:: Given data

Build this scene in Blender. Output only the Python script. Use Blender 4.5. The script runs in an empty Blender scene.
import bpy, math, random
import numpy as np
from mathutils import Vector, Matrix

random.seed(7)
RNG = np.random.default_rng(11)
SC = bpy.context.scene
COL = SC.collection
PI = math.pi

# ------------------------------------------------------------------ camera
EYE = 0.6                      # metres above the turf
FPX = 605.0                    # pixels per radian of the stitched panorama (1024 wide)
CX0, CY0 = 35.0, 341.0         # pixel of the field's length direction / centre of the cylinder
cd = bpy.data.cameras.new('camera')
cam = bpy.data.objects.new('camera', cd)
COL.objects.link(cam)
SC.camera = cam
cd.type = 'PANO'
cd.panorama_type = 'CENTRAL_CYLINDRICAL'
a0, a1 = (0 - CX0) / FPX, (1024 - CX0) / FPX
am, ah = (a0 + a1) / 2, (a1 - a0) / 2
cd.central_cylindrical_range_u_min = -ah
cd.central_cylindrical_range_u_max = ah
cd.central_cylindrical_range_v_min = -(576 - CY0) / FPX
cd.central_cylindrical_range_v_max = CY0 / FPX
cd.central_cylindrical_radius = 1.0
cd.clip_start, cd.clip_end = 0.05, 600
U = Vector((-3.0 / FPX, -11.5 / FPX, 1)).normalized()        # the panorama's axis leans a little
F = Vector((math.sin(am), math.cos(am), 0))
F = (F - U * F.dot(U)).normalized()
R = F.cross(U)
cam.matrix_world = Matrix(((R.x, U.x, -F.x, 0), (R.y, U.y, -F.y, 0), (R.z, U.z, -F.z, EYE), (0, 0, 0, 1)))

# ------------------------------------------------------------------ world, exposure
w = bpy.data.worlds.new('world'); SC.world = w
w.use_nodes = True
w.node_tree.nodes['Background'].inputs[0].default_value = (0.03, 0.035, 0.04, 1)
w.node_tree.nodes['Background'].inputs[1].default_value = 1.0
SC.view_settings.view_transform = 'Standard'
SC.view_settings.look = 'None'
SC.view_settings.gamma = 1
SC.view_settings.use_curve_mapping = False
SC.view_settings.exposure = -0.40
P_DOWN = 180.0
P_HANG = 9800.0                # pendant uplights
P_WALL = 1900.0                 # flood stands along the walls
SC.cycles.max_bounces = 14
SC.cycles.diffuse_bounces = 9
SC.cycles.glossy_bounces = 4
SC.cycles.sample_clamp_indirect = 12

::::

Your output must be the lines of the material above, from the first through the line that contains "PI = math.pi", copied exactly. Include both endpoints and nothing else.

Build this scene in Blender. Output only the Python script. Use Blender 4.5. The script runs in an empty Blender scene.
import bpy, math, random
import numpy as np
from mathutils import Vector, Matrix

random.seed(7)
RNG = np.random.default_rng(11)
SC = bpy.context.scene
COL = SC.collection
PI = math.pi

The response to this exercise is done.